2006年3月27日 17時49分
[WEB担当]
スタッフのことば
2006
スタージュの様子 3月23日午後3時。桜が咲き初めた東京の一角、恵比寿の日仏会館で、2006年フランス語教育国内スタージュが開幕した。日本フランス語フランス文学会、日本フランス語教育学会、フランス大使館-3つの柱に支えられた本スタージュには、様々な形でフランス語教育に携わる人々が集まった。少々緊張ムードの中に始まった自己紹介(フランス語)では、「高校教員です」「富山出身です」「大学院生です」「フランス革命が専門です」「日本語を教えていました」など、多様な受講生の横顔が垣間見られた。
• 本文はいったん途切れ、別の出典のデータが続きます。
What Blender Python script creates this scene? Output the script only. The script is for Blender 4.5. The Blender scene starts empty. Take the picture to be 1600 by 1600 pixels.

初日後半は本スタージュの講師も交えた討論となり、「学習者のやる気をそそるような」「生きた言語としてのフランス語を教える方法」に興味がある等、意欲的な意見が飛び交った。 受講生の1日:3月24日-午前中は日本人講師と共にセアンスを担当したブザンソンからの招聘講師の語る教授法の歴史に聴き入り、午後の日仏講師のチーム・ティーチングについてのアトリエでは、国籍当てゲーム実践で、コザックダンスを熱演する者もあった。また、夕刻まで続いた文法の扱い方の授業では真剣な議論が交された。「ここまでの感想は?」という質問に返ってきた答えは、「内容が本当にバラエティーに富んでいて、面白いです」ということだった。それぞれの現場に即した教え方・学び方を探る鍵をここでしっかりつかみ、未来のフランス語教育の扉をあけられるようエールを送りたい。(国内スタージュ作業部会 高瀬智子 1998年志賀スタージュ参加)招聘講師カニエさん語録
トルコでフランス語と教授法を教えていたとき、現地と軋轢がありました。それまで教壇に立っていたのは、多くがトルコ人と結婚したフランス人女性でした。わたしは、たとえ少しくらい訛りがあっても、きちんとした教授法を身につけたトルコ人の教員を採用するようにしたのです。」(研修2日目、スタッフとの昼食で) (模擬授業直前の打ち合わせ。司会の中村公子先生、田中幸子先生と)「(もし受講生がフランス語での教案説明で立ち往生したら)、大きく息を吸うんだ、と言いましょう。」 「わたしは授業の準備をせずに教室に入ったことは一度もありません。打ち明けて言うと、今でも授業の前にはいつも心臓がドキドキします。もし、いつの日か不安を感じなくなったら、わたしはこの仕事をやめようと思っています。」(研修最終日、模擬授業の講評で。文責有田)。 授業見学記 アトリエとは、いわゆる「ワークショップ」のフランス語訳で、参加型、体験型の講習会や研究会を意味します。 研究会という面では、近年、本学会が全国大会で企画している「ワークショップ」の形態があたるでしょう。授業形式としては、生徒を参加させる、巻き込み式の形態となるでしょう。これは生徒が受身ではなく、問題を提起し他の生徒が答え、そして実際に体験することで学習する授業です。発話がなされる場所や人物の脱=中心化という風に捉えられます。 國枝・ルロワのクラス(金曜3限)はまさにこの意味でのアトリエでした。特に、後半のルロワ氏の提起したゲーム形式による試みはそのとおりでした。というのは、生徒を立たせて席を移動させる、机を並びかえる、こうしたことが授業と脳の活性化につながるからです。 また、日本人とフランス人の教員がペアを組んで授業に臨むというのも、ある意味でこのアトリエの脱=中心的発想の延長にあると思われます。ところで、日本人教師とフランス人教師は、役割分担などせず同じことを継続していけば、おのずと相互補完的になる、という主張が授業中にあり、これが非常に印象に残っています。これから、この考えについて、ゆっくりと考えてみます。(熊本哲也語学教育委員長の感想に、有田が加筆) 2008年スタージュは、3月23日-27日に東京日仏学院(飯田橋)にて開催されました。